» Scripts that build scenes
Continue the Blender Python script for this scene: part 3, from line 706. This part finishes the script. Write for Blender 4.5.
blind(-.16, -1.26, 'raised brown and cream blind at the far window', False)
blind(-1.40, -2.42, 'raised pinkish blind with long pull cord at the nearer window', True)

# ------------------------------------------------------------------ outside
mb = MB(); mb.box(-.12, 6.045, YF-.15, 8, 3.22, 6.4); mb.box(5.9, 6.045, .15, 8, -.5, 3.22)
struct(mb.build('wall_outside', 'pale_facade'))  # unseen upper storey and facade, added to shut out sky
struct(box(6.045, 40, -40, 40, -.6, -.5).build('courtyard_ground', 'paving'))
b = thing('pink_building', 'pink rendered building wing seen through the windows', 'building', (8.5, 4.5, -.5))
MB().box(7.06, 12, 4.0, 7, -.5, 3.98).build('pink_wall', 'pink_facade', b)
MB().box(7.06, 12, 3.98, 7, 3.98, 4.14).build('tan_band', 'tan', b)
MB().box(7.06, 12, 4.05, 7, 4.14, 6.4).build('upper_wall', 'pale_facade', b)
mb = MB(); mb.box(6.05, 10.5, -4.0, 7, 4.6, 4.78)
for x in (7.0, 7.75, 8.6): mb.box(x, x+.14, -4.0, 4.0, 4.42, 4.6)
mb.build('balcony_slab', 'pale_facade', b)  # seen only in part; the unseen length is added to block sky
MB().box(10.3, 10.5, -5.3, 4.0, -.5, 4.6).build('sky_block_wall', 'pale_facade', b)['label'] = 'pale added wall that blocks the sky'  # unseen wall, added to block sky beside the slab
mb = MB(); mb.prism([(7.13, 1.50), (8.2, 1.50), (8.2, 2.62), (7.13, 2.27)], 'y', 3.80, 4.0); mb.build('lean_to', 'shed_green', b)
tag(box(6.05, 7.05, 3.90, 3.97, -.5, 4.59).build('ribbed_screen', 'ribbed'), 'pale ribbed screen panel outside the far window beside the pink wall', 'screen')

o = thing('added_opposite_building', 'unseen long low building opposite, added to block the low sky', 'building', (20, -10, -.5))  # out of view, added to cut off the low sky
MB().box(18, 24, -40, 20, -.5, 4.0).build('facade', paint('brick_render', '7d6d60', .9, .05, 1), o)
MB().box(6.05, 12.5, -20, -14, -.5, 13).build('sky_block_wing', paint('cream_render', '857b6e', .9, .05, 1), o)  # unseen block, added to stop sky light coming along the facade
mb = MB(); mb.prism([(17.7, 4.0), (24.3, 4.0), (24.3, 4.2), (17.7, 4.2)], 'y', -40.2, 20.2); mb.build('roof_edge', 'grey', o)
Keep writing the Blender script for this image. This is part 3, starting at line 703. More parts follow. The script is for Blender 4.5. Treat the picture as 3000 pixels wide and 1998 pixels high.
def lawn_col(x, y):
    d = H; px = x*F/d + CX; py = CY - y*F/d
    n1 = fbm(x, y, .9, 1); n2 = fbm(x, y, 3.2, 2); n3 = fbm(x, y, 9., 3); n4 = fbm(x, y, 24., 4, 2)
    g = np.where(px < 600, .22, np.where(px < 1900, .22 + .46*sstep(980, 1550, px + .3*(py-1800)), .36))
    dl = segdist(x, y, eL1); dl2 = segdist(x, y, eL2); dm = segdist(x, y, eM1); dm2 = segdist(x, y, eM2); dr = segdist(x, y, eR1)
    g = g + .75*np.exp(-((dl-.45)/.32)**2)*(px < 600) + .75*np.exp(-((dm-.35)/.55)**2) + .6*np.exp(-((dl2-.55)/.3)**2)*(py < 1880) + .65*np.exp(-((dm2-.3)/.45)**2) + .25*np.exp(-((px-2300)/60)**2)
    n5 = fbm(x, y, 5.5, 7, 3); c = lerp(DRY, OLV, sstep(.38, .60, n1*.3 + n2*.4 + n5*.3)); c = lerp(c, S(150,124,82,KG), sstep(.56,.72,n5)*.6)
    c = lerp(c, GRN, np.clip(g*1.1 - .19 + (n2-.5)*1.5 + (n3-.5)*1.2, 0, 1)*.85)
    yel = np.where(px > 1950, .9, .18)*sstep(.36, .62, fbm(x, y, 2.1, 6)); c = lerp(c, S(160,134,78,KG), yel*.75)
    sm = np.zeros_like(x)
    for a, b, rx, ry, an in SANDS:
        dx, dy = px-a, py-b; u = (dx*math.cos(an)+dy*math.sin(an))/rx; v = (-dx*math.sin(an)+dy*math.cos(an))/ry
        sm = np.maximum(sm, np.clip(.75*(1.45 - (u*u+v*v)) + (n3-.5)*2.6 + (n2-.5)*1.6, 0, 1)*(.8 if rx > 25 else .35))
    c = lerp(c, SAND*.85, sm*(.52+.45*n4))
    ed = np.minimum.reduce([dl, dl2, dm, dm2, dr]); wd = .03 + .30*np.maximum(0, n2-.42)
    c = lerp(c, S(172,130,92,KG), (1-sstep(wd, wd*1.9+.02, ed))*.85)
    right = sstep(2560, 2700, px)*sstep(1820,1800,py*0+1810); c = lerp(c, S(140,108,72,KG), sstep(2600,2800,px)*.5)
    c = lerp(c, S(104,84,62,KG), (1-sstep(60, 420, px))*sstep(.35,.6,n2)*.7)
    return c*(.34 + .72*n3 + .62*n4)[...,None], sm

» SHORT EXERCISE
Every entry should be output exactly as written, please.

» CORRECT OUTPUT
Continue the Blender Python script for this scene: part 3, from line 706. This part finishes the script. Write for Blender 4.5.
blind(-.16, -1.26, 'raised brown and cream blind at the far window', False)
blind(-1.40, -2.42, 'raised pinkish blind with long pull cord at the nearer window', True)

# ------------------------------------------------------------------ outside
mb = MB(); mb.box(-.12, 6.045, YF-.15, 8, 3.22, 6.4); mb.box(5.9, 6.045, .15, 8, -.5, 3.22)
struct(mb.build('wall_outside', 'pale_facade'))  # unseen upper storey and facade, added to shut out sky
struct(box(6.045, 40, -40, 40, -.6, -.5).build('courtyard_ground', 'paving'))
b = thing('pink_building', 'pink rendered building wing seen through the windows', 'building', (8.5, 4.5, -.5))
MB().box(7.06, 12, 4.0, 7, -.5, 3.98).build('pink_wall', 'pink_facade', b)
MB().box(7.06, 12, 3.98, 7, 3.98, 4.14).build('tan_band', 'tan', b)
MB().box(7.06, 12, 4.05, 7, 4.14, 6.4).build('upper_wall', 'pale_facade', b)
mb = MB(); mb.box(6.05, 10.5, -4.0, 7, 4.6, 4.78)
for x in (7.0, 7.75, 8.6): mb.box(x, x+.14, -4.0, 4.0, 4.42, 4.6)
mb.build('balcony_slab', 'pale_facade', b)  # seen only in part; the unseen length is added to block sky
MB().box(10.3, 10.5, -5.3, 4.0, -.5, 4.6).build('sky_block_wall', 'pale_facade', b)['label'] = 'pale added wall that blocks the sky'  # unseen wall, added to block sky beside the slab
mb = MB(); mb.prism([(7.13, 1.50), (8.2, 1.50), (8.2, 2.62), (7.13, 2.27)], 'y', 3.80, 4.0); mb.build('lean_to', 'shed_green', b)
tag(box(6.05, 7.05, 3.90, 3.97, -.5, 4.59).build('ribbed_screen', 'ribbed'), 'pale ribbed screen panel outside the far window beside the pink wall', 'screen')

o = thing('added_opposite_building', 'unseen long low building opposite, added to block the low sky', 'building', (20, -10, -.5))  # out of view, added to cut off the low sky
MB().box(18, 24, -40, 20, -.5, 4.0).build('facade', paint('brick_render', '7d6d60', .9, .05, 1), o)
MB().box(6.05, 12.5, -20, -14, -.5, 13).build('sky_block_wing', paint('cream_render', '857b6e', .9, .05, 1), o)  # unseen block, added to stop sky light coming along the facade
mb = MB(); mb.prism([(17.7, 4.0), (24.3, 4.0), (24.3, 4.2), (17.7, 4.2)], 'y', -40.2, 20.2); mb.build('roof_edge', 'grey', o)
Keep writing the Blender script for this image. This is part 3, starting at line 703. More parts follow. The script is for Blender 4.5. Treat the picture as 3000 pixels wide and 1998 pixels high.
def lawn_col(x, y):
    d = H; px = x*F/d + CX; py = CY - y*F/d
    n1 = fbm(x, y, .9, 1); n2 = fbm(x, y, 3.2, 2); n3 = fbm(x, y, 9., 3); n4 = fbm(x, y, 24., 4, 2)
    g = np.where(px < 600, .22, np.where(px < 1900, .22 + .46*sstep(980, 1550, px + .3*(py-1800)), .36))
    dl = segdist(x, y, eL1); dl2 = segdist(x, y, eL2); dm = segdist(x, y, eM1); dm2 = segdist(x, y, eM2); dr = segdist(x, y, eR1)
    g = g + .75*np.exp(-((dl-.45)/.32)**2)*(px < 600) + .75*np.exp(-((dm-.35)/.55)**2) + .6*np.exp(-((dl2-.55)/.3)**2)*(py < 1880) + .65*np.exp(-((dm2-.3)/.45)**2) + .25*np.exp(-((px-2300)/60)**2)
    n5 = fbm(x, y, 5.5, 7, 3); c = lerp(DRY, OLV, sstep(.38, .60, n1*.3 + n2*.4 + n5*.3)); c = lerp(c, S(150,124,82,KG), sstep(.56,.72,n5)*.6)
    c = lerp(c, GRN, np.clip(g*1.1 - .19 + (n2-.5)*1.5 + (n3-.5)*1.2, 0, 1)*.85)
    yel = np.where(px > 1950, .9, .18)*sstep(.36, .62, fbm(x, y, 2.1, 6)); c = lerp(c, S(160,134,78,KG), yel*.75)
    sm = np.zeros_like(x)
    for a, b, rx, ry, an in SANDS:
        dx, dy = px-a, py-b; u = (dx*math.cos(an)+dy*math.sin(an))/rx; v = (-dx*math.sin(an)+dy*math.cos(an))/ry
        sm = np.maximum(sm, np.clip(.75*(1.45 - (u*u+v*v)) + (n3-.5)*2.6 + (n2-.5)*1.6, 0, 1)*(.8 if rx > 25 else .35))
    c = lerp(c, SAND*.85, sm*(.52+.45*n4))
    ed = np.minimum.reduce([dl, dl2, dm, dm2, dr]); wd = .03 + .30*np.maximum(0, n2-.42)
    c = lerp(c, S(172,130,92,KG), (1-sstep(wd, wd*1.9+.02, ed))*.85)
    right = sstep(2560, 2700, px)*sstep(1820,1800,py*0+1810); c = lerp(c, S(140,108,72,KG), sstep(2600,2800,px)*.5)
    c = lerp(c, S(104,84,62,KG), (1-sstep(60, 420, px))*sstep(.35,.6,n2)*.7)
    return c*(.34 + .72*n3 + .62*n4)[...,None], sm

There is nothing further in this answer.